We have discussed the establishment of network goods by surpassing a certain unstable equilibria in order to reach a stable equilibrium fraction of the population consuming the good. Once this equilibrium has been established, however, it is unclear how another network good that serves nearly the same purpose could usurp and succeed an existing good. The network effects of the old product would outweigh the nonexistent network effect of the new product and so it would be very difficult for the new product to establish itself. Despite this, the succession of telegraphs to telephones and vinyl records to compact discs demonstrate that it is in fact possible to overcome the network effects of a good and thus replace it. The linked article was written by Paul Windrum and Chris Birchenhall and published in the Journal of Evolutionary Economics. They synthesize theories and information from previous publications on technological succession in order to deal with the various factors that affect the likelihood that a new technology will replace and succeed an established one.

A main argument in their article is that in order for a technological succession to occur, three necessary (but not sufficient) conditions must be met. First, there must be a new class of consumers that have different preferences from the old class that adopted the preexisting technology. There must also be one or more firms that are willing to produce the new technology. Second, the new technology must have, in addition to the features of the preexisting technology, novel uses or characteristics that are valued by the new consumer class. Third the technology must have a competitive price and quality with the existing technology.

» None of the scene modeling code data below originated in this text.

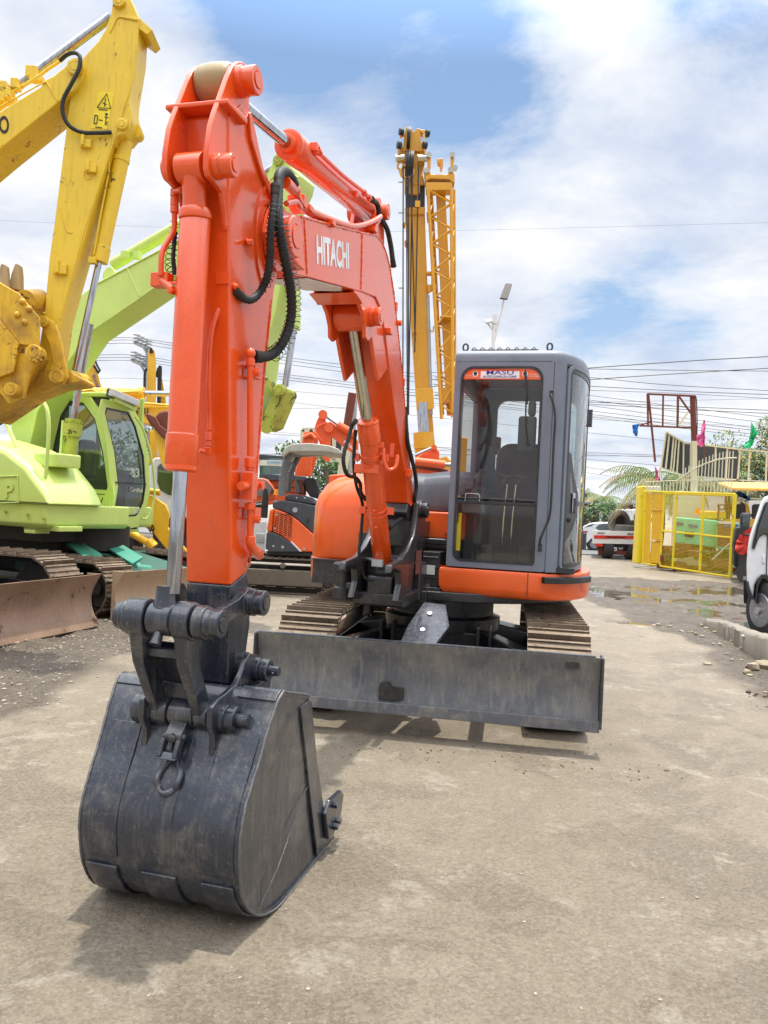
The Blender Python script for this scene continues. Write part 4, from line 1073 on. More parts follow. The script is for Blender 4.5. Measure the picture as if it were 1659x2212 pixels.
# black lock panel
a = MB(); lk = [(D0 + .04, 1.28), (D0 + .04, 2.02), (D0 + .10, 2.00), (D0 + .17, 1.83), (D0 + .29, 1.70), (D0 + .30, 1.56), (D0 + .26, 1.50), (D0 + .20, 1.42), (D0 + .11, 1.35)]
a.add([sidep(u, z, .006) for u, z in lk] + [sidep(u, z, -.02) for u, z in lk], [tuple(range(len(lk))), tuple(range(len(lk), 2 * len(lk)))] + [(i, (i + 1) % len(lk), len(lk) + (i + 1) % len(lk), len(lk) + i) for i in range(len(lk))])
strip(a, D0 + .25, D1 - .05, 1.60, 1.64, .008, -.01, 10)
a.build('lock_panel', 'black', door)
a = MB(); strip(a, D0 + .155, D0 + .20, 1.545, 1.70, .016, 0, 2); a.build('door_handle', 'chrome', door, bevel=.006)
a = MB(); strip(a, D0 + .16, D0 + .195, 1.54, 1.66, .022, .014, 2); a.cyl(sidep(D0 + .115, 1.485, .0), sidep(D0 + .115, 1.485, .018), .018); a.build('door_lock', 'int_black', door, bevel=.003)
for z_ in (2.42, 1.30):
    a = MB(); strip(a, D1 - .01, D1 + .06, z_ - .07, z_ + .07, .035, .005, 3); a.cyl(sidep(D1 + .06, z_ - .08, .03), sidep(D1 + .06, z_ + .08, .03), .018); a.build('hinge', 'grey_dark', door, bevel=.003)
# grab bar
a = MB(); g = [K.front(x, y, -.44) for x, y in [(1192, 852), (1193, 862), (1200, 900), (1197, 960), (1190, 1100), (1178, 1140), (1168, 1165), (1167, 1183)]]
gp = [V((p.x, -.455 - .02 * (1 if 0 < i < 7 else 0) + .03 * 0, p.z)) for i, p in enumerate(g)]
gp = [V((min(p.x, 1.20), p.y - .02, p.z)) for p in gp]
a.tube(smoothpath(gp, 5), .0095, 12); a.box(gp[0], (.03, .03, .06)); a.box(gp[-1], (.03, .03, .06)); a.build('grab_bar', 'black', cab, bevel=.004)
# roof guard and lifting eyes
a = MB()
for s_ in (-.28, .05): a.cyl((.45, s_, CZ1 + .115), (.98, s_, CZ1 + .115), .006, n=8)
for i in range(8):
    x_ = .47 + i * .068
    a.tube(smoothpath([V((x_ - .02, -.30, CZ1 + .10)), V((x_, -.28, CZ1 + .134)), V((x_ + .015, .0, CZ1 + .136)), V((x_ + .03, .35, CZ1 + .10))], 4), .004, 8)
a.build('roof_guard', 'black', cab)
for x_ in (.41, 1.07):
    a = MB(); a.tube([V((x_ + .020 * math.cos(R(t)), -.34, CZ1 + .125 + .028 * math.sin(R(t)))) for t in range(0, 360, 20)], .008, 8, closed=True); a.cyl((x_, -.34, CZ1 + .07), (x_, -.34, CZ1 + .10), .014); a.build('lifting_eye', 'grey_dark', cab)
# wiper
a = MB(); w0 = V((.945, -.455, 2.06)); a.cyl(w0, w0 + V((0, .03, 0)), .018); a.tube([w0, w0 + V((-.02, -.01, .12)), w0 + V((-.035, .01, .52))], .006, 8); a.tube([w0 + V((-.02, .012, .30)), w0 + V((-.045, .012, .56))], .009, 6); a.build('wiper', 'black', cab)
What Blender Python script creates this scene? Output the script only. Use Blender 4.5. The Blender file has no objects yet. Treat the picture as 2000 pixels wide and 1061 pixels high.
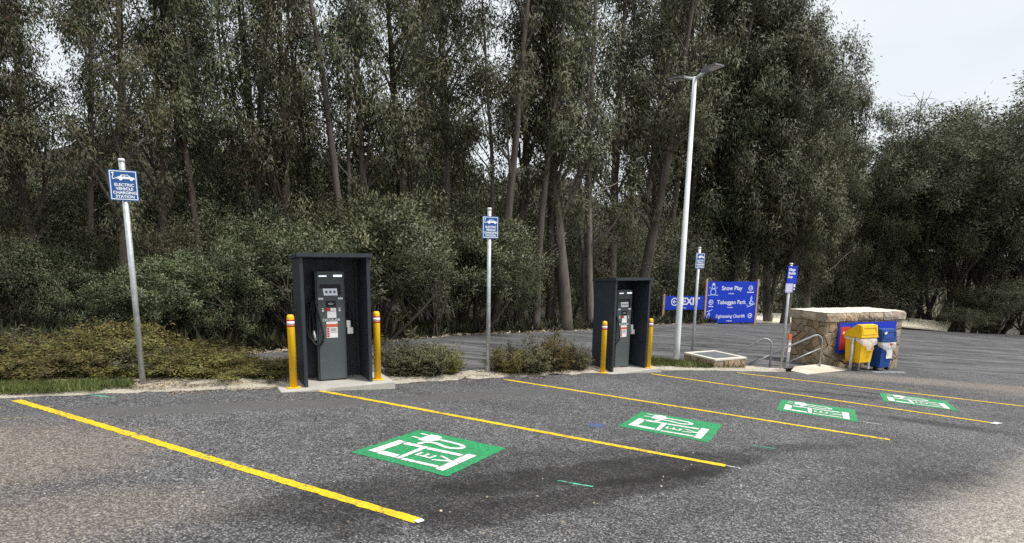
import bpy, bmesh, math, random
import numpy as np
from mathutils import Matrix, Vector

# ------------------------------------------------------------------ camera, sky, sun, exposure
SC = bpy.context.scene
COL = SC.collection
F, PPY, PITCH, ROLL, H = 1170.0, 707.5, 0.18125, 0.016586, 1.7406
GX, GY = -0.0508986, -0.0377765                      # slope of the car park
fw = np.array([0, math.cos(PITCH), -math.sin(PITCH)])
up0 = np.array([0, math.sin(PITCH), math.cos(PITCH)])
r0 = np.array([1.0, 0, 0])
rt = r0 * math.cos(ROLL) + up0 * math.sin(ROLL)
up = -r0 * math.sin(ROLL) + up0 * math.cos(ROLL)
cd = bpy.data.cameras.new('camera')
cam = bpy.data.objects.new('camera', cd); COL.objects.link(cam)
m = Matrix.Identity(4)
for i in range(3):
    m[i][0], m[i][1], m[i][2] = rt[i], up[i], -fw[i]
m[2][3] = H
cam.matrix_world = m
cd.sensor_width = 36.0; cd.sensor_fit = 'HORIZONTAL'
cd.lens = F / 2000 * 36.0
cd.shift_y = (PPY - 530.5) / 2000
cd.clip_start = 0.05; cd.clip_end = 3000
SC.camera = cam

SUN_EL, SUN_AZ = math.radians(60), math.radians(112)   # azimuth clockwise from +Y
W = bpy.data.worlds.new('World'); SC.world = W; W.use_nodes = True
nt = W.node_tree; nt.nodes.clear()
out = nt.nodes.new('ShaderNodeOutputWorld'); bg = nt.nodes.new('ShaderNodeBackground')
sky = nt.nodes.new('ShaderNodeTexSky'); sky.sky_type = 'NISHITA'; sky.sun_disc = False
sky.sun_elevation = SUN_EL; sky.sun_rotation = SUN_AZ; sky.dust_density = 4.0; sky.air_density = 1.0
geo = nt.nodes.new('ShaderNodeTexCoord')
mp = nt.nodes.new('ShaderNodeMapping'); mp.inputs['Scale'].default_value = (1.6, 1.6, 4.5)
nz = nt.nodes.new('ShaderNodeTexNoise'); nz.inputs['Scale'].default_value = 1.3; nz.inputs['Detail'].default_value = 6
cr = nt.nodes.new('ShaderNodeValToRGB')
cr.color_ramp.elements[0].position = 0.30; cr.color_ramp.elements[0].color = (4.0, 4.3, 4.5, 1)
cr.color_ramp.elements[1].position = 0.70; cr.color_ramp.elements[1].color = (5.0, 5.1, 5.15, 1)
mx = nt.nodes.new('ShaderNodeMix'); mx.data_type = 'RGBA'; mx.inputs['Factor'].default_value = 0.93
nt.links.new(geo.outputs['Generated'], mp.inputs['Vector']); nt.links.new(mp.outputs[0], nz.inputs['Vector'])
nt.links.new(nz.outputs['Fac'], cr.inputs['Fac'])
nt.links.new(sky.outputs[0], mx.inputs['A']); nt.links.new(cr.outputs['Color'], mx.inputs['B'])
nt.links.new(mx.outputs['Result'], bg.inputs['Color']); bg.inputs['Strength'].default_value = 0.1
nt.links.new(bg.outputs[0], out.inputs['Surface'])

sd = bpy.data.lights.new('sun', 'SUN'); sd.energy = 2.0; sd.angle = math.radians(12); sd.color = (1.0, 0.97, 0.93)
sun = bpy.data.objects.new('sun', sd); COL.objects.link(sun)
sv = Vector((math.sin(SUN_AZ) * math.cos(SUN_EL), math.cos(SUN_AZ) * math.cos(SUN_EL), math.sin(SUN_EL)))
sun.rotation_euler = sv.to_track_quat('Z', 'Y').to_euler()
SC.view_settings.view_transform = 'Standard'; SC.view_settings.look = 'None'
SC.view_settings.exposure = 1.06; SC.view_settings.gamma = 1.0; SC.view_settings.use_curve_mapping = False
SC.cycles.use_denoising = False
SC.cycles.max_bounces = 6; SC.cycles.diffuse_bounces = 3; SC.cycles.transparent_max_bounces = 8

rng = np.random.default_rng(7); random.seed(7)
R = math.radians

# ------------------------------------------------------------------ geometry of the place
def ray(px, py):
    return fw + rt * ((px - 1000) / F) + up * ((PPY - py) / F)
def plane(x, y): return GX * x + GY * y
def at(px, py, dz=0.0):
    d = ray(px, py); t = (dz - H) / (d[2] - GX * d[0] - GY * d[1])
    return np.array([0, 0, H]) + t * d
def atz(px, py, z):
    d = ray(px, py); return np.array([0, 0, H]) + d * ((z - H) / d[2])
def project(P):
    q = np.array(P, float) - [0, 0, H]; z = q @ fw
    return 1000 + F * (q @ rt) / z, PPY - F * (q @ up) / z
EDGE_PX = [(-400, 712), (-200, 706), (0, 700), (300, 700), (520, 690), (750, 668), (900, 655), (1150, 645), (1300, 634), (1560, 632), (1780, 645), (2000, 655), (2300, 672)]
EDGE = [tuple(at(a, b)[:2]) for a, b in EDGE_PX]
def far_edge_y(x):
    xs = [e[0] for e in EDGE]; ys = [e[1] for e in EDGE]
    return np.interp(x, xs, ys)
def sstep(a, b, v):
    t = np.clip((v - a) / (b - a), 0, 1); return t * t * (3 - 2 * t)
AZ = np.radians([-90, -45, -25, -10, 0, 8, 15, 22, 30, 38, 45, 90])
EL = np.radians([3.0, 6.0, 8.0, 8.0, 7.0, 5.5, 4.2, 2.5, 1.2, 0.0, -0.4, -0.4])
def ground_z(x, y):
    x = np.asarray(x, float); y = np.asarray(y, float)
    D = (y - far_edge_y(x)) * 0.75
    base = plane(np.clip(x, -60, 90), np.clip(y, -60, 90)) - 0.03
    dr = np.interp(x, [-10, 3, 12, 20], [0.5, 0.8, 2.6, 3.6])
    base = base - dr * sstep(0.3, 9, D)
    rr = np.hypot(x, y); az = np.arctan2(x, y)
    crest = H + rr * np.tan(np.interp(az, AZ, EL))
    t = sstep(22, 120, D)
    hump = 1 + 0.10 * np.sin(az * 31) + 0.07 * np.sin(az * 67 + 1)
    return base * (1 - t) + t * (base + (crest - base) * hump)

# ------------------------------------------------------------------ materials
def new_mat(name):
    mt = bpy.data.materials.new(name); mt.use_nodes = True
    t = mt.node_tree; t.nodes.clear()
    o = t.nodes.new('ShaderNodeOutputMaterial'); b = t.nodes.new('ShaderNodeBsdfPrincipled')
    t.links.new(b.outputs[0], o.inputs['Surface'])
    return mt, t, b, o
def N(t, kind, **kw):
    n = t.nodes.new(kind)
    for k, v in kw.items():
        if k in n.inputs: n.inputs[k].default_value = v
        else: setattr(n, k, v)
    return n
def math_n(t, op, a, b=None, clamp=False):
    n = t.nodes.new('ShaderNodeMath'); n.operation = op; n.use_clamp = clamp
    for i, v in enumerate((a, b)):
        if v is None: continue
        if isinstance(v, (int, float)): n.inputs[i].default_value = v
        else: t.links.new(v, n.inputs[i])
    return n.outputs[0]
def mixc(t, fac, a, b, blend='MIX'):
    n = t.nodes.new('ShaderNodeMix'); n.data_type = 'RGBA'; n.blend_type = blend; n.clamp_factor = True
    for k, v in (('Factor', fac), ('A', a), ('B', b)):
        s = n.inputs[k] if k == 'Factor' else [i for i in n.inputs if i.name == k and i.type == 'RGBA'][0]
        if isinstance(v, (int, float)): s.default_value = v
        elif isinstance(v, tuple): s.default_value = (*v, 1)
        else: t.links.new(v, s)
    return [o for o in n.outputs if o.type == 'RGBA'][0]
def ramp(t, fac, stops):
    n = t.nodes.new('ShaderNodeValToRGB'); e = n.color_ramp.elements
    while len(e) < len(stops): e.new(0.5)
    for el, (p, c) in zip(e, stops):
        el.position = p; el.color = (*c, 1) if isinstance(c, tuple) else (c, c, c, 1)
    t.links.new(fac, n.inputs['Fac']); return n.outputs['Color']
def bump(t, b, h, strength=0.3, dist=0.01):
    n = t.nodes.new('ShaderNodeBump'); n.inputs['Strength'].default_value = strength; n.inputs['Distance'].default_value = dist
    t.links.new(h, n.inputs['Height']); t.links.new(n.outputs[0], b.inputs['Normal'])
def coords(t, scale=None):
    c = t.nodes.new('ShaderNodeTexCoord').outputs['Object']
    if scale:
        mpn = t.nodes.new('ShaderNodeMapping'); mpn.inputs['Scale'].default_value = scale
        t.links.new(c, mpn.inputs['Vector']); c = mpn.outputs[0]
    return c
def noise(t, c, scale, detail=4, rough=0.55, dist=0.0):
    n = N(t, 'ShaderNodeTexNoise', Scale=scale, Detail=detail, Roughness=rough, Distortion=dist)
    if c is not None: t.links.new(c, n.inputs['Vector'])
    return n.outputs['Fac']

def paint(name, col, rough=0.45, var=0.12, metal=0.0, scale=6.0, dirt=None, spec=0.4):
    mt, t, b, o = new_mat(name)
    c = coords(t); f = noise(t, c, scale, 5)
    lo = tuple(x * (1 - var) for x in col); hi = tuple(min(1, x * (1 + var)) for x in col)
    cc = ramp(t, f, [(0.3, lo), (0.7, hi)])
    if dirt:
        g = noise(t, coords(t, (1, 1, 0.25)), 9, 6, 0.7)
        cc = mixc(t, ramp(t, g, [(0.55, 0.0), (0.78, 0.8)]), cc, dirt)
    t.links.new(cc, b.inputs['Base Color'])
    b.inputs['Metallic'].default_value = metal; b.inputs['Specular IOR Level'].default_value = spec
    rr = ramp(t, noise(t, c, scale * 4, 3), [(0.3, max(0.05, rough - 0.1)), (0.7, min(1, rough + 0.12))])
    t.links.new(rr, b.inputs['Roughness'])
    bump(t, b, noise(t, c, 120, 2), 0.08, 0.002)
    return mt

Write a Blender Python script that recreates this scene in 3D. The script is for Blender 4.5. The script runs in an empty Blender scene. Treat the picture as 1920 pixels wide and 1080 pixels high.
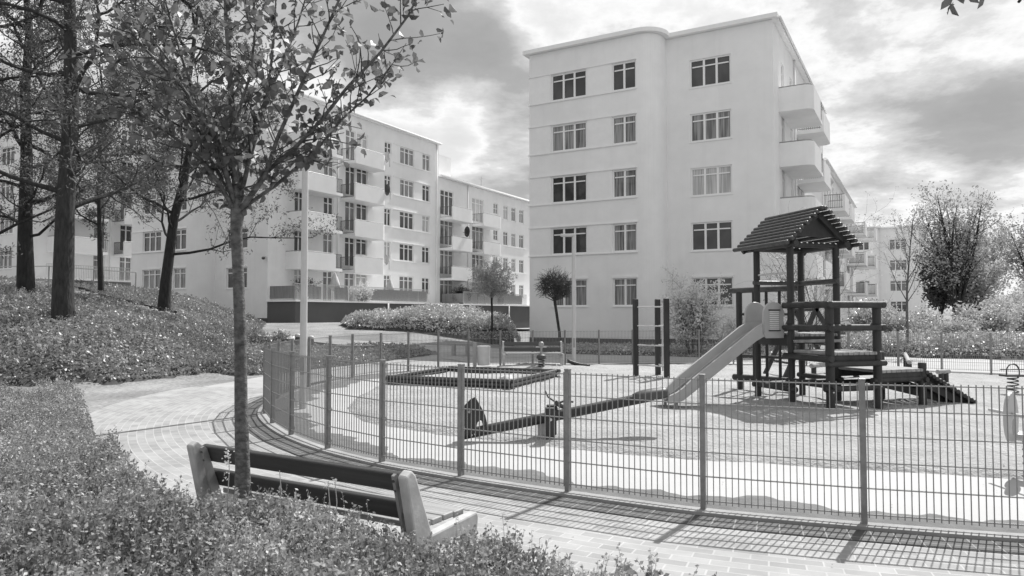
import bpy, math, random
import numpy as np
from mathutils import Vector, Matrix, noise as mnoise

R = math.radians
SC = bpy.context.scene
COL = SC.collection
PI = math.pi

# ------------------------------------------------------------------ camera, sky, sun, exposure
F = 1350.0                       # focal length in photograph pixels (1920 wide)
EYE = 1.65
PITCH = math.atan(50.0 / F)
cam_data = bpy.data.cameras.new('camera')
cam_data.lens = F / 1920 * 36
cam_data.sensor_width = 36
cam_data.clip_start = 0.1
cam_data.clip_end = 3000
cam_data.dof.use_dof = True
cam_data.dof.focus_distance = 13.0
cam_data.dof.aperture_fstop = 9.0
cam = bpy.data.objects.new('camera', cam_data)
COL.objects.link(cam)
cam.location = (0, 0, EYE)
cam.rotation_euler = (PI / 2 + PITCH, 0, 0)
SC.camera = cam

SUN_EL, SUN_AZ = R(50), R(34.7)  # azimuth from +Y towards +X
sun_dir = Vector((math.sin(SUN_AZ) * math.cos(SUN_EL), math.cos(SUN_AZ) * math.cos(SUN_EL), math.sin(SUN_EL)))
sd = bpy.data.lights.new('sun', 'SUN')
sd.energy = 5.0
sd.angle = R(0.55)
sd.color = (1, 0.995, 0.985)
sun = bpy.data.objects.new('sun', sd)
COL.objects.link(sun)
sun.rotation_euler = sun_dir.to_track_quat('Z', 'Y').to_euler()
sun.location = (20, 30, 40)

SC.view_settings.view_transform = 'Standard'
SC.view_settings.look = 'None'
SC.view_settings.exposure = 0.25
SC.view_settings.gamma = 1.0
SC.view_settings.use_curve_mapping = False
SC.cycles.max_bounces = 6
SC.cycles.transparent_max_bounces = 8
SC.cycles.diffuse_bounces = 3
SC.cycles.glossy_bounces = 3
SC.cycles.transmission_bounces = 4
SC.cycles.use_denoising = True

def raydir(px, py):
    a, b = (px - 960) / F, (540 - py) / F
    return Vector((a, math.cos(PITCH) - b * math.sin(PITCH), math.sin(PITCH) + b * math.cos(PITCH)))
def G(px, py, z=0.0):
    d = raydir(px, py); t = (z - EYE) / d.z
    return Vector((d.x * t, d.y * t, z))
def AtY(px, py, Y):
    d = raydir(px, py); t = Y / d.y
    return Vector((d.x * t, Y, EYE + d.z * t))

# world: Nishita sky turned to greys (black and white photograph) with procedural clouds
W = bpy.data.worlds.new('World')
SC.world = W
W.use_nodes = True
nt = W.node_tree
nt.nodes.clear()
def wn(t, **k):
    n = nt.nodes.new(t)
    for a, b in k.items(): setattr(n, a, b)
    return n
L = nt.links.new
wo = wn('ShaderNodeOutputWorld'); bg = wn('ShaderNodeBackground'); L(bg.outputs[0], wo.inputs[0])
bg.inputs[1].default_value = 0.092
sky = wn('ShaderNodeTexSky', sky_type='NISHITA'); sky.sun_disc = False
sky.sun_elevation = SUN_EL; sky.sun_rotation = SUN_AZ
bw = wn('ShaderNodeRGBToBW'); L(sky.outputs[0], bw.inputs[0])
tc = wn('ShaderNodeTexCoord')
sep = wn('ShaderNodeSeparateXYZ'); L(tc.outputs['Generated'], sep.inputs[0])
def wm(op, a, b=None, c=None, clamp=False):
    n = wn('ShaderNodeMath', operation=op); n.use_clamp = clamp
    for i, v in enumerate((a, b, c)):
        if v is None: continue
        if isinstance(v, (int, float)): n.inputs[i].default_value = v
        else: L(v, n.inputs[i])
    return n.outputs[0]
zz = wm('ADD', wm('MAXIMUM', sep.outputs[2], 0.0), 0.22)
cx = wm('DIVIDE', sep.outputs[0], zz); cy = wm('DIVIDE', sep.outputs[1], zz)
cmb = wn('ShaderNodeCombineXYZ'); L(cx, cmb.inputs[0]); L(cy, cmb.inputs[1]); cmb.inputs[2].default_value = 3.7
def wnoise(scale, detail, rough, dist, off=(0, 0, 0)):
    mp = wn('ShaderNodeMapping'); mp.inputs['Location'].default_value = off; L(cmb.outputs[0], mp.inputs[0])
    n = wn('ShaderNodeTexNoise'); n.inputs['Scale'].default_value = scale; n.inputs['Detail'].default_value = detail
    n.inputs['Roughness'].default_value = rough; n.inputs['Distortion'].default_value = dist
    L(mp.outputs[0], n.inputs['Vector']); return n.outputs[0]
n1 = wnoise(1.1, 12, 0.62, 0.15, (2.1, 0.4, 0))
n2 = wnoise(3.4, 10, 0.62, 0.1, (5.3, 1.2, 0))
blob = None
# soft grey undersides and white banks: (px, py, radius in degrees, amount)
for px, py, rad, amp in [(780, 70, 9, -0.26), (735, 160, 5, -0.28), (925, 170, 7, -0.22), (960, 300, 5, -0.12), (800, 230, 6, 0.24), (1010, 60, 4, 0.16),
                         (860, 130, 5, .14), (690, 215, 5, .2), (940, 250, 5, .12),
                         (1700, 210, 15, -0.12), (1880, 60, 10, 0.06), (1560, 60, 9, 0.10), (1740, 270, 8, -0.18), (1900, 290, 7, -0.12), (1660, 350, 6, 0.30), (1880, 375, 7, 0.26), (1250, 0, 8, 0.14)]:
    d = raydir(px, py).normalized()
    vm = wn('ShaderNodeVectorMath', operation='DOT_PRODUCT'); L(tc.outputs['Generated'], vm.inputs[0]); vm.inputs[1].default_value = d
    mr = wn('ShaderNodeMapRange', interpolation_type='SMOOTHSTEP'); L(vm.outputs['Value'], mr.inputs[0])
    mr.inputs[1].default_value = math.cos(R(rad)); mr.inputs[2].default_value = 1.0
    mr.inputs[3].default_value = 0; mr.inputs[4].default_value = amp
    blob = mr.outputs[0] if blob is None else wm('ADD', blob, mr.outputs[0])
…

While these conditions being met may lead to a technological succession, the article also discusses hindrances that may stop succession. What is known as the “Sail-boat effect”, or a burst of innovation in an existing technology in response to the threat of a newer technology can suppress succession. Also, relatively high fixed startup costs can prevent an otherwise viable technology from being adopted, as it proves too costly to produce using the current methods and technology available.

In conclusion, the existing technology has an advantage of being established and having its own positive network externalities, but given a set of conditions it can be replaced by a newer technology that has a novel appeal to a new group of consumers.